Mário de Andrade, autor inconteste da correspondência mais importante da intelectualidade moderna brasileira, vaticinou em carta de 1944 a Fernando Sabino, então com 21 anos: "...o Hélio, o Otto, o Paulo são os únicos amigos que podem salvar você".
Até hoje nem o próprio Sabino deve saber se "se salvou", mas o certo é que o autor de "Encontro Marcado" acaba de dar importante cartada para salvaguardar a riqueza dessa amizade.
Hélio, Otto e Paulo, ou Hélio Pellegrino (1924-88), Otto Lara Resende (1922-92) e Paulo Mendes Campos (1922-91), formaram com Sabino um dos grandes quartetos da história das letras nacionais. E o relacionamento desses chamados "Quatro Mineiros do Apocalipse" tem a partir desta semana um livro só para ele.
Em "Cartas na Mesa", que a editora Record está lançando, Fernando Sabino reúne 50 anos de correspondências enviadas ao trio de conterrâneos.
O volume traz 134 cartas, postadas entre 1943, quando o escritor esquadrinhava o tédio de um período como interno no Esquadrão de Cavalaria de Juiz de Fora (MG), e 1992, com Sabino teclando: "Deus te proteja e abençoe, Otto Lara Resende -que jamais na vida precisou de se voltar, ao ouvir um xingamento atrás de si".
Pelas entranhas desse meio século de cartas, longas e inflamadas ou sutis e concisas como o bilhete "Otto, resolvi acabar com meus três maiores vícios: beber, procurar você e fumar. Já parei de beber. Agora só falta parar de fumar", passeiam não apenas os bastidores criativos de quatro grandes autores brasileiros.
"Cartas na Mesa" serve com generosidade flashes de um dos cenários mais férteis da história da literatura brasileira: as idas e vindas entre Minas Gerais e Rio de Janeiro de uma geração que começa com o centenário Carlos Drummond de Andrade e segue viva com Sabino e poucos mais.
Essa meada, que tem seu fio bem desenrolado no livro "O Desatino da Rapaziada" (Companhia das Letras), do jornalista Humberto Werneck, ganha no volume de cartas seu perfil mais irreverente. E irreverência, grafa Sabino em texto de apresentação, era a maior marca comum no quarteto do livro. Irreverência e contrariedade contra convenções e institucionalizações: ainda que fosse da própria amizade dos quatro "Nunca conseguimos como amigos fazer juntos nada de útil, com a graça de Deus".
"Cartas na Mesa" mostra que eles até tentaram. Em carta de 1945, Fernando Sabino manda a Otto, seu interlocutor mais assíduo, as diretrizes de uma nova revista literária. "Caderno de Exercícios" deveria estrear com um "episódio" narrativo de Sabino, poemas de Hélio, um estudo sobre a poesia, de Paulo, e "exercícios", de Otto. Não foi adiante.

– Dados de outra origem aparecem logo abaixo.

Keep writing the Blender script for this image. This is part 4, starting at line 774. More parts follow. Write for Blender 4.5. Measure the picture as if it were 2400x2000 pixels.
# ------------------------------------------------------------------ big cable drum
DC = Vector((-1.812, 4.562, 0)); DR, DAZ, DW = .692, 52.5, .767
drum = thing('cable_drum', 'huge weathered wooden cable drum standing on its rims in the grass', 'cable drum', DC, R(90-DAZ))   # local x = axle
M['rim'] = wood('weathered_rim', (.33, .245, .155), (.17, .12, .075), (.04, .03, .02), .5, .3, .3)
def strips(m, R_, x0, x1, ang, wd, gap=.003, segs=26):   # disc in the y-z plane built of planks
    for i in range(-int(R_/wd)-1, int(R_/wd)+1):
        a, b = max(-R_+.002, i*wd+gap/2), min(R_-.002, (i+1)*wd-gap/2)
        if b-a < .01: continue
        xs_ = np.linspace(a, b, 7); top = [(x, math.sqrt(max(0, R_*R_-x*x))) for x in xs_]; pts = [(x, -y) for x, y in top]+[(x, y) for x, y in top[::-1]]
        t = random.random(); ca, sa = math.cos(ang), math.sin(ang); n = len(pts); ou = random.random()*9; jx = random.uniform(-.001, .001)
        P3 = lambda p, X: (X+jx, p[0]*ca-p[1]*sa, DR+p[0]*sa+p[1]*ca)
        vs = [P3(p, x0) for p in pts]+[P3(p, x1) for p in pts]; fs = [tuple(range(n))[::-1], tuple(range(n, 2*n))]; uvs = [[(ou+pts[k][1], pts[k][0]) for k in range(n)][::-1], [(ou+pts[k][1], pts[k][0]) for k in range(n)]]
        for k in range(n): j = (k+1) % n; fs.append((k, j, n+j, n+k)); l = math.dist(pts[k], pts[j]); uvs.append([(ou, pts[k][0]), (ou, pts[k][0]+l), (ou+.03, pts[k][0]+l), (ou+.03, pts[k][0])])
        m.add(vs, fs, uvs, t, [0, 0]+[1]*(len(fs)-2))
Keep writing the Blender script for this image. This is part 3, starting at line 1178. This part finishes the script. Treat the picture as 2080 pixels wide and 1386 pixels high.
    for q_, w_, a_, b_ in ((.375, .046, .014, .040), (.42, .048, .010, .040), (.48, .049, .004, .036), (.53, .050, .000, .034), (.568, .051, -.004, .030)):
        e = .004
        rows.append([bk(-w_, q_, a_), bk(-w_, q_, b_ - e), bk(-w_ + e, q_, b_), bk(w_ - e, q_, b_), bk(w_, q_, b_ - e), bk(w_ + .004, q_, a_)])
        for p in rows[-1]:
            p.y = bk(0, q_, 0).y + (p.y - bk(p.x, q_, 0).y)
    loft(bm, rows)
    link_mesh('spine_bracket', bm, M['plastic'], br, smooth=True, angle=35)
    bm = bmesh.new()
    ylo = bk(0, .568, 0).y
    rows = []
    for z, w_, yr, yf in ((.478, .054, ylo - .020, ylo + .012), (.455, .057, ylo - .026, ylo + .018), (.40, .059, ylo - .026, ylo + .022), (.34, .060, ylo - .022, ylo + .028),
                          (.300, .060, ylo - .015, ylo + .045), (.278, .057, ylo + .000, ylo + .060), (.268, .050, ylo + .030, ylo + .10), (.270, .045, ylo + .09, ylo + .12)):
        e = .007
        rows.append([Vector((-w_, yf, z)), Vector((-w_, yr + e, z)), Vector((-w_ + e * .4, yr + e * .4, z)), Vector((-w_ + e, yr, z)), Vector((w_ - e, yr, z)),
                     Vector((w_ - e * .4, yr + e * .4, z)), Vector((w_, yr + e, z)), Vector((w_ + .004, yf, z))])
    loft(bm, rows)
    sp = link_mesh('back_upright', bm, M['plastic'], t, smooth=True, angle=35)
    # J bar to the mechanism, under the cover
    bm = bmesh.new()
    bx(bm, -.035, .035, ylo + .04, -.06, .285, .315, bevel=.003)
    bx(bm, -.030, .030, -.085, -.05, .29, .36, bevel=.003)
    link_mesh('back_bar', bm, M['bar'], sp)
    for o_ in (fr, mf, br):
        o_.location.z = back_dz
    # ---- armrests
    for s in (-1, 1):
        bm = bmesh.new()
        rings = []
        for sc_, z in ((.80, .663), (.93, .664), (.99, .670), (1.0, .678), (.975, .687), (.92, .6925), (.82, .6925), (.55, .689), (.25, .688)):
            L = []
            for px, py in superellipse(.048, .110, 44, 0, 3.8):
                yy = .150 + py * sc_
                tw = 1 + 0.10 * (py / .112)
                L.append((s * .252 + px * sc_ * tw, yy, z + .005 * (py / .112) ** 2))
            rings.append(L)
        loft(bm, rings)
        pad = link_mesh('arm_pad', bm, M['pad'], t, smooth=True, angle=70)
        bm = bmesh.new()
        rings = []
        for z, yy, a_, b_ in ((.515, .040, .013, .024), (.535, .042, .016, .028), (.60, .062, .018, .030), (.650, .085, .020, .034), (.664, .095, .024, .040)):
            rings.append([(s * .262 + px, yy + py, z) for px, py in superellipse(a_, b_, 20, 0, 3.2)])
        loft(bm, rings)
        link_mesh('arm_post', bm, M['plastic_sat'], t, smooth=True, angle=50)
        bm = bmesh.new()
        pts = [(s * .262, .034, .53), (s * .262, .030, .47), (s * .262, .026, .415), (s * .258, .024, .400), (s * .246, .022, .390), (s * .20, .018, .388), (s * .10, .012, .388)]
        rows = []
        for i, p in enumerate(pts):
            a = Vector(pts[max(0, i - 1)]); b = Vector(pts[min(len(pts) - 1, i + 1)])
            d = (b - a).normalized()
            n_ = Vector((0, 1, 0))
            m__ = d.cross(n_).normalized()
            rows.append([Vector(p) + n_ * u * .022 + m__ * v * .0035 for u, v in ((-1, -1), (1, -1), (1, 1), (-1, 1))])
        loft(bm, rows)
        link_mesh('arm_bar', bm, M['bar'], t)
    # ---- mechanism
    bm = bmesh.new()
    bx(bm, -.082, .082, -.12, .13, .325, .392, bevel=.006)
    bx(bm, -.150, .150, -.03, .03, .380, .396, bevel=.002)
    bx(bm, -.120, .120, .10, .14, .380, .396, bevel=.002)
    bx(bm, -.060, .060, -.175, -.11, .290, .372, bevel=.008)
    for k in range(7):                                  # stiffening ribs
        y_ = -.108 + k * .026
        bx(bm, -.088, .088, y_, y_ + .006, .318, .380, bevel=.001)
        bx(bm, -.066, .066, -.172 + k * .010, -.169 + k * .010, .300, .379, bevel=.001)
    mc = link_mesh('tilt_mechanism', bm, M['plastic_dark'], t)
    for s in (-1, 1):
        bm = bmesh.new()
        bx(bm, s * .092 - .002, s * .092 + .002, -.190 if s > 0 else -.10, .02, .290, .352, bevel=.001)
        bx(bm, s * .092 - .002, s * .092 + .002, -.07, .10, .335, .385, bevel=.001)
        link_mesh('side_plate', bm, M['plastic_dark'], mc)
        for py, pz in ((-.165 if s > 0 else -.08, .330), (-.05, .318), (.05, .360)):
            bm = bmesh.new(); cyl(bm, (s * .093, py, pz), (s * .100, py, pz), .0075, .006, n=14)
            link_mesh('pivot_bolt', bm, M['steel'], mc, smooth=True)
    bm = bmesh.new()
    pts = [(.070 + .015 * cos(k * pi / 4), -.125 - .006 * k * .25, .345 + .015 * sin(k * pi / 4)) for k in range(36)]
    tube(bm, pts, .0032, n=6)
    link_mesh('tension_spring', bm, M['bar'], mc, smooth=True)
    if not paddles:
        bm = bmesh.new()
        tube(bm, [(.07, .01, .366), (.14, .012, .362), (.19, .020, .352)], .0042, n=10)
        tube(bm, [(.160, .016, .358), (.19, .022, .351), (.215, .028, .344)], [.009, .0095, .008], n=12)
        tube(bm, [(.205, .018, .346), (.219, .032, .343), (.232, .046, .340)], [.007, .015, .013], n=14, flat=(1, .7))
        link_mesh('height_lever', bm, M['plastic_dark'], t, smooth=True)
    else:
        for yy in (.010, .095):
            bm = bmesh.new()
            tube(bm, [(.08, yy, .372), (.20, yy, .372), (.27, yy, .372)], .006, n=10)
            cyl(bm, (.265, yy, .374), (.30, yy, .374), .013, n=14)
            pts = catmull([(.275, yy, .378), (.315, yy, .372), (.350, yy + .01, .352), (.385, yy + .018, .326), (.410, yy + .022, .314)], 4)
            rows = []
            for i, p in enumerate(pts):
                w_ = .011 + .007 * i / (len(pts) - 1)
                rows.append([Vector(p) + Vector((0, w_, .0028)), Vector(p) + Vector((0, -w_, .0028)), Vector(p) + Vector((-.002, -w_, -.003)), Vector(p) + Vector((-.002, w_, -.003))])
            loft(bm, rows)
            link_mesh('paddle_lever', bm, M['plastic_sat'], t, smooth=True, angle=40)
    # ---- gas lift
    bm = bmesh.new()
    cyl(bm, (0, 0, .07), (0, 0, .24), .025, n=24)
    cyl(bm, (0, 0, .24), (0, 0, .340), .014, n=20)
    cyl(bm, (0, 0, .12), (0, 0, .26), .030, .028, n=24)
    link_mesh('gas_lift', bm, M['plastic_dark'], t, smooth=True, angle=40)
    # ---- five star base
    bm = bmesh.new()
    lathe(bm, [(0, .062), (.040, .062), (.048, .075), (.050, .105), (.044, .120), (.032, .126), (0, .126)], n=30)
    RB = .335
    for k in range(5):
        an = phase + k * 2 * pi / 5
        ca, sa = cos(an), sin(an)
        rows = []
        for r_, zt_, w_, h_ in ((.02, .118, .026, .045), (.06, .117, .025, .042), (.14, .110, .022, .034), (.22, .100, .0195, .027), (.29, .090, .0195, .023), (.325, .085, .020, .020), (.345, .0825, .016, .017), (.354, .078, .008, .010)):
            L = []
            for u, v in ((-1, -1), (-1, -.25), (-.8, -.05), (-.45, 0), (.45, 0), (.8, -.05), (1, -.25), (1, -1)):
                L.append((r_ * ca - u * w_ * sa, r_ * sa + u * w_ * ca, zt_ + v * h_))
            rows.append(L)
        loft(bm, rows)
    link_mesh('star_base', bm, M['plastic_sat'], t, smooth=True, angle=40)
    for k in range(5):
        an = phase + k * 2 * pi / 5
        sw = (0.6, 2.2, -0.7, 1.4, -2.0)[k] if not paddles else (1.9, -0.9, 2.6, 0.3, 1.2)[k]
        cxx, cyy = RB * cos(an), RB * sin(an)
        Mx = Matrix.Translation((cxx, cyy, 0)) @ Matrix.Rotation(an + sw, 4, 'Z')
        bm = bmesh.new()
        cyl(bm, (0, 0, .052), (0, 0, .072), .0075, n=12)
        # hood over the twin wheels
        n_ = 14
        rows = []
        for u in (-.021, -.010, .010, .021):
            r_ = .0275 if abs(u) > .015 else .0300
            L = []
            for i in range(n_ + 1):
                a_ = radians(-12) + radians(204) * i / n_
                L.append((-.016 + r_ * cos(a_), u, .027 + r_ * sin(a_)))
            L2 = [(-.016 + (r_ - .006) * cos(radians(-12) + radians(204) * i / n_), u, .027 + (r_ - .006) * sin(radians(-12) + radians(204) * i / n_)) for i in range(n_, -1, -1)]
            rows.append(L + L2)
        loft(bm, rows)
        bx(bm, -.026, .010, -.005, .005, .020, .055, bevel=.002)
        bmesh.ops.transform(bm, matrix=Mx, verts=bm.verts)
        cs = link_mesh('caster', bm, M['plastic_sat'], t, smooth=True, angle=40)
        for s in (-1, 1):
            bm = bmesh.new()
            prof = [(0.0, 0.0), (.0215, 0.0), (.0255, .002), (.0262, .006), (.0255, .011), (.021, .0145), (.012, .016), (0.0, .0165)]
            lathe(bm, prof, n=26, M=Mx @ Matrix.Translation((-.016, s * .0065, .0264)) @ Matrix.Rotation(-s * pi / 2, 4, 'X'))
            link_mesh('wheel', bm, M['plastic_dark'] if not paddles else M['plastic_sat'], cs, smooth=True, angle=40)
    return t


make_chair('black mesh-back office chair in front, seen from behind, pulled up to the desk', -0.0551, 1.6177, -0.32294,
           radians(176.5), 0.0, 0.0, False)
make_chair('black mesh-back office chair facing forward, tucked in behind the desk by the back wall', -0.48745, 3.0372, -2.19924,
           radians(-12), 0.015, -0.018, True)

"Peripatéticos", como eles se tratavam, em referência às intermináveis caminhadas da juventude em Belo Horizonte (que terminavam sempre no mesmo banco da Praça da Liberdade, onde brincavam de "puxar angústia"), o quarteto nem mergulhou de todo na vocação literária. Otto Lara acabou se desviando mais para o jornalismo (incluindo coluna na Folha), e Hélio, para a psicanálise.
Sabino, que em carta para Otto traduz o seguinte trecho de Scott Fitzgerald "O escritor só consegue realizar sua habilidade de transferir emoções a outra pessoa através do expediente desesperado e radical de arrancar do coração a trágica história de seu primeiro amor e expô-las nas páginas para que os outros vejam", seguiu à risca os mandamentos do autor de "O Grande Gatsby". Em "Cartas na Mesa" expõe outra vez um seu "primeiro amor". A amizade com Otto, Hélio e Paulo.
(CASSIANO ELEK MACHADO)


CARTAS NA MESA. Autor: Fernando Sabino. Editora: Record. Quanto: R$ 35 (336 páginas).